A military object found in a Polish forest in April was a Russian KH-55 missile, two Polish media outlets reported on Wednesday.
Poland has been on alert for possible spillover of weaponry from the war in neighbouring Ukraine, especially since two people were killed near the border last November by what Warsaw concluded was a misfired Ukrainian air defence missile.
Polish authorities said last month a "military object" had been found in a forest close to the village of Zamosc near the northern city of Bydgoszcz, without going into further details about its origin.
Prosecutors also said at the time that no trace of any explosion had been found at the site, which was hundreds of kilometres from Poland's borders with Ukraine, Belarus and the Russian exclave of Kaliningrad.

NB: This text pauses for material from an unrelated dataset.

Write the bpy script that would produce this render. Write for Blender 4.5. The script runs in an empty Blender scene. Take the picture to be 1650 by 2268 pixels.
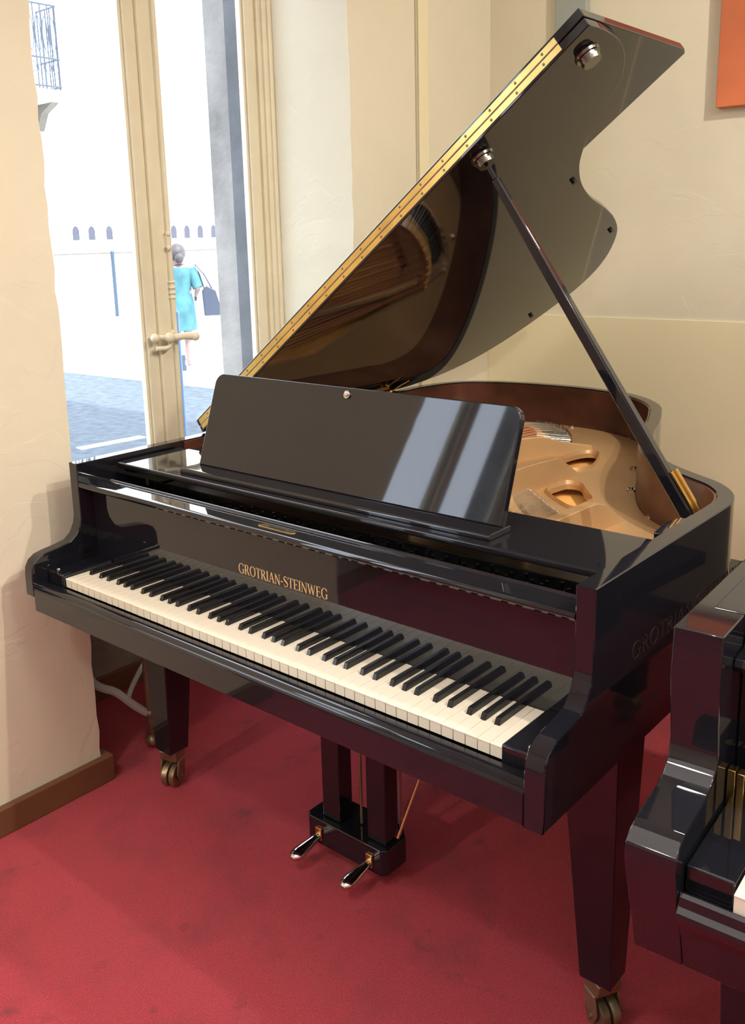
import bpy, bmesh, math, random
from mathutils import Vector, Matrix
random.seed(7)
S = bpy.context.scene
COL = S.collection
Z0 = 0.71            # authored heights are relative to the tops of the white keys
pi = math.pi

# ------------------------------------------------------------------ camera
def cam_axes(yaw, pitch, roll):
    a, b, c = [math.radians(v) for v in (yaw, pitch, roll)]
    F = Vector((-math.sin(a)*math.cos(b), math.cos(a)*math.cos(b), math.sin(b)))
    r = Vector((math.cos(a), math.sin(a), 0)); u = r.cross(F)
    return r*math.cos(c)+u*math.sin(c), u*math.cos(c)-r*math.sin(c), F
R_, U_, F_ = cam_axes(40.9605, -12.8182, -1.4898)
cd = bpy.data.cameras.new('camera'); cam = bpy.data.objects.new('camera', cd); COL.objects.link(cam)
cam.matrix_world = Matrix(((R_.x, U_.x, -F_.x, 1.9205), (R_.y, U_.y, -F_.y, -1.1162), (R_.z, U_.z, -F_.z, .7735+Z0), (0, 0, 0, 1)))
cd.sensor_fit = 'HORIZONTAL'; cd.sensor_width = 36; cd.lens = 2059.32/1650*36
cd.shift_x = (825-803.4)/1650; cd.shift_y = (997-1134)/1650; cd.clip_start = .05; cd.clip_end = 200
S.camera = cam

# ------------------------------------------------------------------ world, sun, lamps, exposure
W = bpy.data.worlds.new('sky'); S.world = W; W.use_nodes = True
bg = W.node_tree.nodes['Background']; bg.inputs[0].default_value = (.80, .88, 1, 1); bg.inputs[1].default_value = 6.8
S.view_settings.view_transform = 'Standard'; S.view_settings.look = 'None'; S.view_settings.gamma = 1
S.view_settings.exposure = -.06; S.view_settings.use_curve_mapping = False
def lamp(kind, name, loc, target, energy, color, **kw):
    d = bpy.data.lights.new(name, kind); d.energy = energy; d.color = color
    for k, v in kw.items(): setattr(d, k, v)
    o = bpy.data.objects.new(name, d); COL.objects.link(o); o.location = (loc[0], loc[1], loc[2]+Z0)
    o.rotation_euler = (Vector(target)-Vector(loc)).to_track_quat('-Z', 'Y').to_euler(); return o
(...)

Private broadcaster RMF FM reported on Wednesday without naming its sources that the preliminary findings of Poland's Air Force Institute of Technology was that the object was a Russian KH-55 missile.
Private broadcaster Polsat News also reported without naming its sources that the object was a KH-55 missile.
The KH-55, which is refered to as CH-55 in Polish, is an air-launched cruise missile developed by the Soviet Union that is capable of carrying a nuclear warhead.
A Polish government spokesman and the Air Force Institute of Technology could not immediately be reached for comment. The Polish defence ministry and Russian embassy in Warsaw declined to comment.